Visa has decided to shut down its open-banking operations in the United States, citing regulatory uncertainty surrounding consumer data rights and looming rules on data access fees.
The payments giant, which once positioned itself as a key player in linking fintech firms with customer account data, will instead shift its strategy to regions it sees as more favorable, Europe and Latin America.
This move comes at a pivotal moment for the US financial sector. Regulators, banks, and fintechs are locked in an ongoing battle over who controls consumer financial data and at what cost. The Consumer Financial Protection Bureau (CFPB) is working on a sweeping rule that could prevent banks from charging third parties to access customer data, sparking pushback from banking groups that argue such mandates are costly and risky.
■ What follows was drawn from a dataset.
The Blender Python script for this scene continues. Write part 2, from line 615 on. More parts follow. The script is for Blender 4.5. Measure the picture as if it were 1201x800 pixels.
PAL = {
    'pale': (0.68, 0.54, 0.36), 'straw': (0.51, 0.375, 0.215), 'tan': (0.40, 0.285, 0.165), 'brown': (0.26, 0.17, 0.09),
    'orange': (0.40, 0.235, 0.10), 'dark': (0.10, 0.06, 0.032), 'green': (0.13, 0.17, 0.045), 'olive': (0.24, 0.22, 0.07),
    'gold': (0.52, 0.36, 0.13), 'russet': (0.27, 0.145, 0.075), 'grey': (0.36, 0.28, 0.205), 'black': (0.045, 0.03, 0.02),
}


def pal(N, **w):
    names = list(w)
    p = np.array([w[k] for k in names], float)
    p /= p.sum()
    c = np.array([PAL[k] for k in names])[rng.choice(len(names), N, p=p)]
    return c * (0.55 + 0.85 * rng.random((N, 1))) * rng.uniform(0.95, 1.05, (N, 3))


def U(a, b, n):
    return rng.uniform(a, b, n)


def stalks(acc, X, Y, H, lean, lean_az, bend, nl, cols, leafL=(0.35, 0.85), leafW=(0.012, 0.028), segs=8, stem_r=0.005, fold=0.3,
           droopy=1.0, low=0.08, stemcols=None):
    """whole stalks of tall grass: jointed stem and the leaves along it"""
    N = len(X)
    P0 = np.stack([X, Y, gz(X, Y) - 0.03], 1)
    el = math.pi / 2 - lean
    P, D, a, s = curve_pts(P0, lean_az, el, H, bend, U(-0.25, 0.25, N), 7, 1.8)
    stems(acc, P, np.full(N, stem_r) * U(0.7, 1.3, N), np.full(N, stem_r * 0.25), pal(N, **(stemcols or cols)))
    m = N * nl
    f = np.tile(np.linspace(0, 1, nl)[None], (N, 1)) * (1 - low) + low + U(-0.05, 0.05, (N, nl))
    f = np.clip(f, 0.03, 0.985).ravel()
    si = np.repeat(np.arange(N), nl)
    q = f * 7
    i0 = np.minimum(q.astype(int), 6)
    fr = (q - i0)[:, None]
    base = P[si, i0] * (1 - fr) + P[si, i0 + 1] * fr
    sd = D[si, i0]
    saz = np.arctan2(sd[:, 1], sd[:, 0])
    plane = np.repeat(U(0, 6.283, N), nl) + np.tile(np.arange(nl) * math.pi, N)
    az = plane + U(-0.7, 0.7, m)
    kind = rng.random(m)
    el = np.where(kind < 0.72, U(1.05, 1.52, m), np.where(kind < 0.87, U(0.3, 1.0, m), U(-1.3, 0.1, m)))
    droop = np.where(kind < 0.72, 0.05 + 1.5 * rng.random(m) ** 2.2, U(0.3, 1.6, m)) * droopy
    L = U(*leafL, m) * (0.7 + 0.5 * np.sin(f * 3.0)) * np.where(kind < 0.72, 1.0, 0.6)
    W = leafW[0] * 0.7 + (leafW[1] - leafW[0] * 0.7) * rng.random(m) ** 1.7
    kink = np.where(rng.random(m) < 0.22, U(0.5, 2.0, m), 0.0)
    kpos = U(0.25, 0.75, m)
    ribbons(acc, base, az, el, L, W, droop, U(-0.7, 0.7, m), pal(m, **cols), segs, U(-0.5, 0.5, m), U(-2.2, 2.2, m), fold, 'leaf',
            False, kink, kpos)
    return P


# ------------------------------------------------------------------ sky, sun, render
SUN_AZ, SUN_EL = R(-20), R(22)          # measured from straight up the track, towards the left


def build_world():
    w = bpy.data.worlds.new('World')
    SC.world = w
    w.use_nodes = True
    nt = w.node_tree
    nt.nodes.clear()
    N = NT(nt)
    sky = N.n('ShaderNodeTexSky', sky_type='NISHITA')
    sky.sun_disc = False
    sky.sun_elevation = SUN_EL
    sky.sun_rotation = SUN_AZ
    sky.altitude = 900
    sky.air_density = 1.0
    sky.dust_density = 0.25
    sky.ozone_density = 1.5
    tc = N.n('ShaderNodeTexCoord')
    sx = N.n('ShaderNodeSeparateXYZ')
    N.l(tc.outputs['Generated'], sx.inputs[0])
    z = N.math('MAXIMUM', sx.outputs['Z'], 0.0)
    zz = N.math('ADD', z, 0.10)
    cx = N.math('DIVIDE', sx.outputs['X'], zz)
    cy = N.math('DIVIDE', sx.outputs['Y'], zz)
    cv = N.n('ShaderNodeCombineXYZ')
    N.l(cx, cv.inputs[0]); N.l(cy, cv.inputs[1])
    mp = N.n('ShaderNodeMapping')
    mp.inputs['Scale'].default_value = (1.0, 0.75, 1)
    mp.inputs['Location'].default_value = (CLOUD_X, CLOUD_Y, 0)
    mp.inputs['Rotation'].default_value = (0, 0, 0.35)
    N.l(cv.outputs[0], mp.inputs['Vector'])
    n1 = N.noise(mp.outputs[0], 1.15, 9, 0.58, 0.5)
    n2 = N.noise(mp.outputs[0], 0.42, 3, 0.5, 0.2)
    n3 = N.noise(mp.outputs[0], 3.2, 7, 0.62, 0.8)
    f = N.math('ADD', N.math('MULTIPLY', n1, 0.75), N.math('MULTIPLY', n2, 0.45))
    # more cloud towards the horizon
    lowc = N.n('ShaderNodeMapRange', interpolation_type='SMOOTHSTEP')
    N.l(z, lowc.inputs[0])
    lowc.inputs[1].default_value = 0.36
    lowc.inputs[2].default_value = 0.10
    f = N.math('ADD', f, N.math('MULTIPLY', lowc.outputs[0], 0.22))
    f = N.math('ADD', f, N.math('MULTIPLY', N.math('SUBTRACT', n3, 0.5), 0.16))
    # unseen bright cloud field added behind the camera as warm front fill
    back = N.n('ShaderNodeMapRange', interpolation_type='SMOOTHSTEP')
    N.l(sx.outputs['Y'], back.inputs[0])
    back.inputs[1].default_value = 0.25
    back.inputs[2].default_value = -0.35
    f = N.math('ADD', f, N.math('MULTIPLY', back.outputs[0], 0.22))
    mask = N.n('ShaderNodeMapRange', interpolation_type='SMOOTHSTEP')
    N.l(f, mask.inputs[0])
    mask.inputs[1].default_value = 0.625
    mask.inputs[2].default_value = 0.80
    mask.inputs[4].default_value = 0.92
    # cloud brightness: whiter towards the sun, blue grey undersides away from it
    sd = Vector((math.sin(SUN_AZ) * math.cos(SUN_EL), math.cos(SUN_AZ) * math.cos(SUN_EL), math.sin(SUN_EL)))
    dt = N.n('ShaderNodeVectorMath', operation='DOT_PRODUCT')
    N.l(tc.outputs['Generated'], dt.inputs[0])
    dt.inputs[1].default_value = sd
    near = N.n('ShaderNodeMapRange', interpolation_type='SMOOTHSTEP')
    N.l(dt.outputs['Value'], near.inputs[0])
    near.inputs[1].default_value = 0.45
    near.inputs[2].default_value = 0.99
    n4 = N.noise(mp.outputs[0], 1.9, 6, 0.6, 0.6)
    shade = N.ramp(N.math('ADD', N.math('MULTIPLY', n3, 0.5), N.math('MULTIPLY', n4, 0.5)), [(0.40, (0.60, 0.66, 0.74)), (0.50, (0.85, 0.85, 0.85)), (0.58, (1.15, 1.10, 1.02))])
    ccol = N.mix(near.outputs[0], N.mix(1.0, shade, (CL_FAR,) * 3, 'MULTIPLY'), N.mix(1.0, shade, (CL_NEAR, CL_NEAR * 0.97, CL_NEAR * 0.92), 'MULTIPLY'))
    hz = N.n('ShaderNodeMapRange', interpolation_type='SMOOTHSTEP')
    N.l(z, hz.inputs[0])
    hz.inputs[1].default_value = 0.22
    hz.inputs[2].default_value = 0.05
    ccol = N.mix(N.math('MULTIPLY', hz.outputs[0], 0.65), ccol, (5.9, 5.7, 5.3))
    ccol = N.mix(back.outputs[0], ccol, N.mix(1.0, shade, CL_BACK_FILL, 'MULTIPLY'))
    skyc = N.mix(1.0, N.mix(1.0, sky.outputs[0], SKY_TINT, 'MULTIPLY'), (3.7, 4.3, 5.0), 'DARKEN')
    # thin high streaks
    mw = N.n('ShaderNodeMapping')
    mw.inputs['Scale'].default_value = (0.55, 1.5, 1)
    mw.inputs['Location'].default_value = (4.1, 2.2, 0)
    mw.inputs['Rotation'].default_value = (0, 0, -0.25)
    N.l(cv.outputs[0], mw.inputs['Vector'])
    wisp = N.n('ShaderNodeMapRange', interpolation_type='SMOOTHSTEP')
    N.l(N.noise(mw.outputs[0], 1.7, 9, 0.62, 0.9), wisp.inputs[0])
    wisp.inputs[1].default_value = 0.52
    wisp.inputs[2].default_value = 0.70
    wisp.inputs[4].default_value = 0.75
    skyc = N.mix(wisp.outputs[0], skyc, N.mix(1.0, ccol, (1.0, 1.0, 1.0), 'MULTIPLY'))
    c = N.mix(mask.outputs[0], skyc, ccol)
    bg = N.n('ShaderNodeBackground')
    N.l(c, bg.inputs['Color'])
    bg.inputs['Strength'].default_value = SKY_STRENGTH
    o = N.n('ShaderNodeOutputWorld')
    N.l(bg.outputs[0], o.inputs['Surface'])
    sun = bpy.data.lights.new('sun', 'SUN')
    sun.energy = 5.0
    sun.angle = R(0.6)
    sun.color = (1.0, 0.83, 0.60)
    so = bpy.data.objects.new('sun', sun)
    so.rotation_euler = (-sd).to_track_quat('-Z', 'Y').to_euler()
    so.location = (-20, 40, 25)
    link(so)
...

Europe and Latin America gain priority
For Visa, the clarity offered by international markets makes them more attractive than its home turf. CEO Ryan McInerney has highlighted Europe’s PSD2 framework as a model that enables innovation while ensuring compliance.
Similarly, Latin America has become a testing ground for open-banking expansion, with several governments rolling out structured data-sharing rules to foster financial inclusion.
The company’s renewed focus underscores how regulatory certainty can outweigh market size when it comes to long-term business planning. Even though the US remains Visa’s largest overall market, executives see more potential abroad, where predictable frameworks allow investment and product development without the risk of abrupt regulatory reversals.
From Plaid to Tink: a strategic pivot
Visa’s exit from US open banking marks a dramatic turnaround from its previous ambitions. In 2020, the company attempted to acquire fintech darling Plaid for $5.3 billion, a deal that would have given Visa a strong foothold in consumer-permissioned data sharing. However, the US Department of Justice intervened on antitrust grounds, and Visa ultimately walked away.
Undeterred, the company quickly pivoted to Europe, acquiring Swedish platform Tink for $2 billion in 2021. Tink offered Visa a ready-made path into regulated open banking, with executives framing the deal as a way to “accelerate innovation” in financial services.
Now, just a few years later, Visa has abandoned the US side of its open-banking efforts altogether, effectively doubling down on the strategy shift that began with Tink.
JPMorgan’s move reshapes the landscape
While Visa’s exit is not directly tied to JPMorgan Chase’s recent decision to impose fees for customer data access, the timing highlights growing friction between traditional banks and fintech challengers. JPMorgan’s policy could generate hundreds of millions of dollars annually, further complicating the economics for third-party providers reliant on free or low-cost data connections.
For fintech startups, Visa’s withdrawal is a setback, removing a major facilitator of connectivity between banks and financial applications. For banks, however, it signals that large payment processors may be less willing to fight regulatory battles in uncertain environments.
Visa’s departure reflects a broader reality: even dominant players are cautious when the regulatory ground beneath them is shifting. As open banking evolves, the winners may be those operating in jurisdictions where clarity defines the rules of engagement.